Give back the lines exactly, from the first one to the line with "from math import", both ends included.

Records from a dataset

======

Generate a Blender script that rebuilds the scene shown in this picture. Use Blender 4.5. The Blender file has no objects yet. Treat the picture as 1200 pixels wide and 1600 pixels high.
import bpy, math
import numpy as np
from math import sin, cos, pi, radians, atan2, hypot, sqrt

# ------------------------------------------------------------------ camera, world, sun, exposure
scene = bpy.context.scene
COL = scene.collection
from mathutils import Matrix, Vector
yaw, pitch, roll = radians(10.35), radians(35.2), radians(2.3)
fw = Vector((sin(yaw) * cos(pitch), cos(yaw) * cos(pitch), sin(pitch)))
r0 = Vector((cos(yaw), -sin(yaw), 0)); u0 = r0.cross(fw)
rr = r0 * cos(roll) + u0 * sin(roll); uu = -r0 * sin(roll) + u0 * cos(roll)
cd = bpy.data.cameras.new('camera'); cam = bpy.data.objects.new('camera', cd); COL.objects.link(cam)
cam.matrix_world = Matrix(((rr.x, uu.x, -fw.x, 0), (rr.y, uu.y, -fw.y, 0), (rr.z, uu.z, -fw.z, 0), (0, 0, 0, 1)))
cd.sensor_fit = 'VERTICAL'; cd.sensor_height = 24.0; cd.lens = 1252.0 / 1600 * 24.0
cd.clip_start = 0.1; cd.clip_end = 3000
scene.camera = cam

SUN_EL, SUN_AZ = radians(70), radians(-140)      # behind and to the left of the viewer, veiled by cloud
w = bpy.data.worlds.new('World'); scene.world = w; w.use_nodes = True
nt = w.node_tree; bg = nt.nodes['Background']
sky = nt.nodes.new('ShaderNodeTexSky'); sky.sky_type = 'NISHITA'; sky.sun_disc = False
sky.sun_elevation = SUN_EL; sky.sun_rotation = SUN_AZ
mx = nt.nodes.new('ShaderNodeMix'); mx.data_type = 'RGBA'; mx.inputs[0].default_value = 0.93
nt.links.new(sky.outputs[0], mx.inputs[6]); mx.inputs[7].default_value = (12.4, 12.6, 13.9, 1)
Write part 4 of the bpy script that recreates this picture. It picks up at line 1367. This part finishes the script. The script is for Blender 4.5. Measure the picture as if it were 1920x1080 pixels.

======

• _RESPONSE TO THE EXERCISE_
Generate a Blender script that rebuilds the scene shown in this picture. Use Blender 4.5. The Blender file has no objects yet. Treat the picture as 1200 pixels wide and 1600 pixels high.
import bpy, math
import numpy as np
from math import sin, cos, pi, radians, atan2, hypot, sqrt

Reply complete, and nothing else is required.